───── MATERIAL ─────
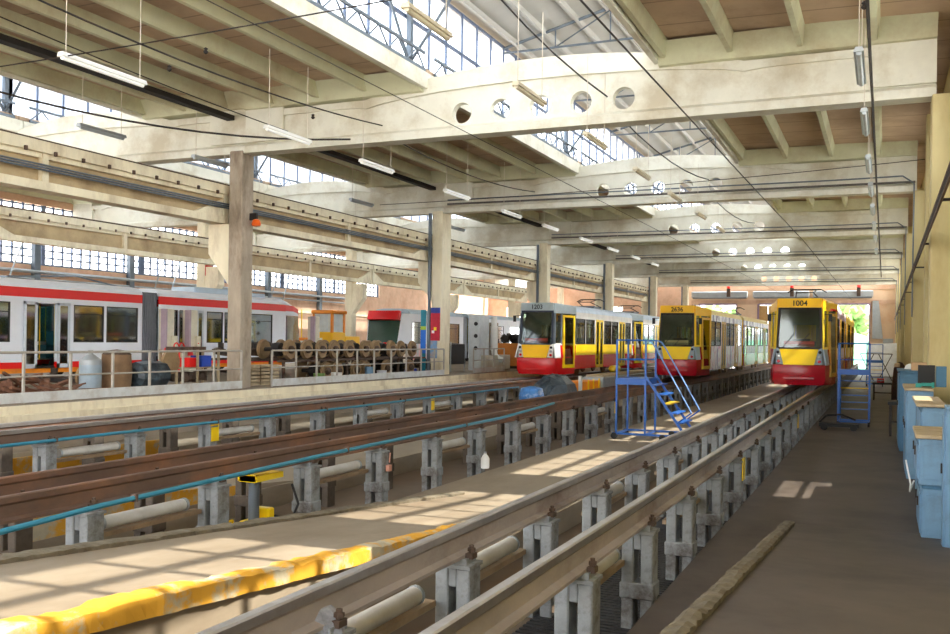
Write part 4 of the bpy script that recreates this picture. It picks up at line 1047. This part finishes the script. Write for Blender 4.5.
cabinet('tool_cabinet', 'small weathered blue cupboard between two taller ones', .55, 22.3, 23.9, 1.0, mat=CABD)
r = thing('monitor', 'dark screen standing on the cluttered machine cabinet', 'screen', (.6, 20.2, 1.71))
MB().box(0, .3, 0, .06, .0, .42).build('screen', BLACK, r); MB().box(.32, .5, 0, .3, 0, .4).build('side_box', CABD, r); MB().box(.08, .22, -.05, .15, 0, .03).build('foot', DARK, r)
r = thing('bench_vice', 'small teal bench vice lying before the dark screen', 'vice', (.55, 19.75, 1.71))
MB().box(0, .1, 0, .12, 0, .08).box(.1, .28, .03, .09, .03, .09).box(.28, .32, 0, .12, 0, .1).build('jaw', M('teal_vice', (40, 150, 140), .5), r)
tag(MB().box(.95, 1.2, 15.9, 16.3, 1.65, 1.83).build('cardboard_box', M('brown_card', (150, 112, 72), .9)), 'small brown cardboard box on the beige worktop by the wall', 'box')
tag(MB().box(.6, .95, 25, 25.5, 1.91, 2.1).build('cardboard_box', M('tan_card', (206, 170, 130), .9)), 'tan cardboard box on the dark blue cabinet', 'box')
tag(MB().lathe([(0, 0), (.16, 0), (.12, .1), (.05, .14), (0, .14)], (.62, 26.3, 1.91), 12).build('work_helmet', WHITE), 'white rounded cap lying on the dark blue cabinet', 'cap')
for k, (y, nm) in enumerate(((31, 'first'), (36, 'second'))):
    tag(MB().path([(.9, y, 1.95), (1.3, y, 2.0)], .05, 6).build('wall_bracket', DARK), nm + ' dark bracket sticking out of the wall beyond the dark blue cabinet', 'bracket')
tag(MB().path([(.3, 14.9, .85), (.36, 14.6, .55), (.34, 14.2, .5), (.38, 13.8, .7)], .012, 5).build('white_hose', WHITE), 'thin white hose looped over the edge of the stacked cabinets', 'hose')
# shop floor items
def bench(name, label, x, y, w, d, h, mt):
    r = thing(name, label, 'bench', (x, y, 0))
    MB().box(0, w, 0, d, h - .08, h).build('bench_top', mt, r)
    for a in (.04, w - .1):
        for b in (.04, d - .1): MB().box(a, a + .06, b, b + .06, 0, h - .08).build('leg', DARK, r)
    MB().box(.04, w - .04, .05, .09, h * .4, h * .4 + .05).build('stretcher', DARK, r)
    return r
bench('work_bench', 'low dark work bench with a red vice in front of the white tarpaulin', -.5, 46.4, .9, 1.0, .8, DARK)
r = thing('bench_vice', 'red bench vice mounted on the low dark bench', 'vice', (-.3, 46.5, .8))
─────
(TASK DIRECTIONS) Your task is to repeat the data above exactly while excluding the pictures.

(RESPONSE TO THE EXERCISE)
Write part 4 of the bpy script that recreates this picture. It picks up at line 1047. This part finishes the script. Write for Blender 4.5.
cabinet('tool_cabinet', 'small weathered blue cupboard between two taller ones', .55, 22.3, 23.9, 1.0, mat=CABD)
r = thing('monitor', 'dark screen standing on the cluttered machine cabinet', 'screen', (.6, 20.2, 1.71))
MB().box(0, .3, 0, .06, .0, .42).build('screen', BLACK, r); MB().box(.32, .5, 0, .3, 0, .4).build('side_box', CABD, r); MB().box(.08, .22, -.05, .15, 0, .03).build('foot', DARK, r)
r = thing('bench_vice', 'small teal bench vice lying before the dark screen', 'vice', (.55, 19.75, 1.71))
MB().box(0, .1, 0, .12, 0, .08).box(.1, .28, .03, .09, .03, .09).box(.28, .32, 0, .12, 0, .1).build('jaw', M('teal_vice', (40, 150, 140), .5), r)
tag(MB().box(.95, 1.2, 15.9, 16.3, 1.65, 1.83).build('cardboard_box', M('brown_card', (150, 112, 72), .9)), 'small brown cardboard box on the beige worktop by the wall', 'box')
tag(MB().box(.6, .95, 25, 25.5, 1.91, 2.1).build('cardboard_box', M('tan_card', (206, 170, 130), .9)), 'tan cardboard box on the dark blue cabinet', 'box')
tag(MB().lathe([(0, 0), (.16, 0), (.12, .1), (.05, .14), (0, .14)], (.62, 26.3, 1.91), 12).build('work_helmet', WHITE), 'white rounded cap lying on the dark blue cabinet', 'cap')
for k, (y, nm) in enumerate(((31, 'first'), (36, 'second'))):
    tag(MB().path([(.9, y, 1.95), (1.3, y, 2.0)], .05, 6).build('wall_bracket', DARK), nm + ' dark bracket sticking out of the wall beyond the dark blue cabinet', 'bracket')
tag(MB().path([(.3, 14.9, .85), (.36, 14.6, .55), (.34, 14.2, .5), (.38, 13.8, .7)], .012, 5).build('white_hose', WHITE), 'thin white hose looped over the edge of the stacked cabinets', 'hose')
# shop floor items
def bench(name, label, x, y, w, d, h, mt):
    r = thing(name, label, 'bench', (x, y, 0))
    MB().box(0, w, 0, d, h - .08, h).build('bench_top', mt, r)
    for a in (.04, w - .1):
        for b in (.04, d - .1): MB().box(a, a + .06, b, b + .06, 0, h - .08).build('leg', DARK, r)
    MB().box(.04, w - .04, .05, .09, h * .4, h * .4 + .05).build('stretcher', DARK, r)
    return r
bench('work_bench', 'low dark work bench with a red vice in front of the white tarpaulin', -.5, 46.4, .9, 1.0, .8, DARK)
r = thing('bench_vice', 'red bench vice mounted on the low dark bench', 'vice', (-.3, 46.5, .8))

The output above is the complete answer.